## Available data
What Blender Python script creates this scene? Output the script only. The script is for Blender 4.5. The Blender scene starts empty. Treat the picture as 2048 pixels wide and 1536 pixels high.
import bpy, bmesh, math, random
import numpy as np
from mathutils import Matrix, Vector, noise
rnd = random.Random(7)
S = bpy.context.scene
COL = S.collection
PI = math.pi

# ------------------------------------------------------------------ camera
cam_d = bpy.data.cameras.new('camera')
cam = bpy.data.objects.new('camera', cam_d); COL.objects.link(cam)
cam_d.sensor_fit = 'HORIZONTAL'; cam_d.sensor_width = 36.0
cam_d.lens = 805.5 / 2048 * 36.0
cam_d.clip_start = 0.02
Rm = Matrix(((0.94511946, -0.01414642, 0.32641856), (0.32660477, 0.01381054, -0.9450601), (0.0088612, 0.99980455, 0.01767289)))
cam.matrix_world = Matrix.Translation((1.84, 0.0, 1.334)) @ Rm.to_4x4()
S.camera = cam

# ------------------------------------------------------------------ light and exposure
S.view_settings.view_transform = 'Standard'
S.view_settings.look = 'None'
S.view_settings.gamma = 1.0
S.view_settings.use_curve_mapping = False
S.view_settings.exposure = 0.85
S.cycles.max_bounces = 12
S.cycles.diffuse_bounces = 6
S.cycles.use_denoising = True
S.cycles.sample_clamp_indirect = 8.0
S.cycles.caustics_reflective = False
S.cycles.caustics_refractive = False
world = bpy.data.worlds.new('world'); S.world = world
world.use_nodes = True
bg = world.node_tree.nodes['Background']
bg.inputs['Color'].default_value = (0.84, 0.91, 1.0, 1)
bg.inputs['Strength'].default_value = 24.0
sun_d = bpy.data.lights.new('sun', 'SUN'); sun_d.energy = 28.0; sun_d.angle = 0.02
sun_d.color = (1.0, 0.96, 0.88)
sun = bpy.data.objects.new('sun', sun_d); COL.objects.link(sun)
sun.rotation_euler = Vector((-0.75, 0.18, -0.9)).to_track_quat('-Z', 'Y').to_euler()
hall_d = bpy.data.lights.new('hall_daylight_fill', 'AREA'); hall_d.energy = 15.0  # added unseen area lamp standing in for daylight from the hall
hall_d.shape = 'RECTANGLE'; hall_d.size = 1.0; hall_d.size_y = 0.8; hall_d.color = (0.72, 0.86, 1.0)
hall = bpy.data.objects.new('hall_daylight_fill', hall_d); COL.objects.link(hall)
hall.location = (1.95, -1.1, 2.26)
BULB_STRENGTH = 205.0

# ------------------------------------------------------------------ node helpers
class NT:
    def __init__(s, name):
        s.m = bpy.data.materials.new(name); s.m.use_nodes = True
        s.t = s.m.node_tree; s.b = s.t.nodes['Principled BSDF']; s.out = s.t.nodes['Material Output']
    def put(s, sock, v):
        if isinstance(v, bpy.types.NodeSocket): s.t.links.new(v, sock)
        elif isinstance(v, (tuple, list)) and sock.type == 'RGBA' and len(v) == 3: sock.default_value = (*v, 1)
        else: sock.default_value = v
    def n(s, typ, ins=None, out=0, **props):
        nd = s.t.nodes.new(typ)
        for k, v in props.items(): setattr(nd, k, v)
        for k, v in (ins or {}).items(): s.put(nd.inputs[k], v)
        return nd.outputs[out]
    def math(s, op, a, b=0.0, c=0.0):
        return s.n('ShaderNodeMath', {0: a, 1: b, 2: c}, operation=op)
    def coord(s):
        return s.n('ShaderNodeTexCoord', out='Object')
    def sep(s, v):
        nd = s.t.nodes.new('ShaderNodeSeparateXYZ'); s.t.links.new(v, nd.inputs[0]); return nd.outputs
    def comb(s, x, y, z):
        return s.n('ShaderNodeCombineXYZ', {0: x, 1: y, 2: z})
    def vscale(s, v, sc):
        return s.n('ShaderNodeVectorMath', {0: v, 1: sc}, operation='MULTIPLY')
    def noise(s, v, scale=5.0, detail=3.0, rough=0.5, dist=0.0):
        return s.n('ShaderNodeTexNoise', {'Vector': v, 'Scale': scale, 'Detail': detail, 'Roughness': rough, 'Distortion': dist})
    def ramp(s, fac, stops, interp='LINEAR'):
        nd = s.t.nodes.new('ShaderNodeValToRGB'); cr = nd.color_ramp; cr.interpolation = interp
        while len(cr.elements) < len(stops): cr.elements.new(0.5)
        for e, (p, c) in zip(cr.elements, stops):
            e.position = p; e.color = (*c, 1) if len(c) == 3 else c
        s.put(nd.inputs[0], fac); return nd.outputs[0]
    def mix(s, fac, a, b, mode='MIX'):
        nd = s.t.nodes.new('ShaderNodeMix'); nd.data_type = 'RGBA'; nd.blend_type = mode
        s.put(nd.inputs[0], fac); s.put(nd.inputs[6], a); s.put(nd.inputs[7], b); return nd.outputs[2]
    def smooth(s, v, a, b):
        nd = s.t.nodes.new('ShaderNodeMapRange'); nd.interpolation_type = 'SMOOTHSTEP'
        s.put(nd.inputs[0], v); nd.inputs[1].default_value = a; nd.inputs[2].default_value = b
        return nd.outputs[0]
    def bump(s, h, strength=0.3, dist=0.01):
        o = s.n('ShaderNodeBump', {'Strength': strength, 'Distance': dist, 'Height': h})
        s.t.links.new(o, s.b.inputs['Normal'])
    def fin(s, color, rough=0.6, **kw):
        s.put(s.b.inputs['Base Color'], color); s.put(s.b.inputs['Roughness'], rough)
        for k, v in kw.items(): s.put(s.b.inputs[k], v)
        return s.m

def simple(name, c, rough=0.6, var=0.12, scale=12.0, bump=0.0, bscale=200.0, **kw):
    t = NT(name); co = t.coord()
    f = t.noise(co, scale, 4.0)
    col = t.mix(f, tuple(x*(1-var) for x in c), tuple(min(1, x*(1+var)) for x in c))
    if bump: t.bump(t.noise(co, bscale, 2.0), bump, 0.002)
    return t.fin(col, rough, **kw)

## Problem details
Each line from the start of the listing above through the line containing "S.camera = cam" should be copied exactly, please, with no other lines added.

## Answer to this problem
What Blender Python script creates this scene? Output the script only. The script is for Blender 4.5. The Blender scene starts empty. Treat the picture as 2048 pixels wide and 1536 pixels high.
import bpy, bmesh, math, random
import numpy as np
from mathutils import Matrix, Vector, noise
rnd = random.Random(7)
S = bpy.context.scene
COL = S.collection
PI = math.pi

# ------------------------------------------------------------------ camera
cam_d = bpy.data.cameras.new('camera')
cam = bpy.data.objects.new('camera', cam_d); COL.objects.link(cam)
cam_d.sensor_fit = 'HORIZONTAL'; cam_d.sensor_width = 36.0
cam_d.lens = 805.5 / 2048 * 36.0
cam_d.clip_start = 0.02
Rm = Matrix(((0.94511946, -0.01414642, 0.32641856), (0.32660477, 0.01381054, -0.9450601), (0.0088612, 0.99980455, 0.01767289)))
cam.matrix_world = Matrix.Translation((1.84, 0.0, 1.334)) @ Rm.to_4x4()
S.camera = cam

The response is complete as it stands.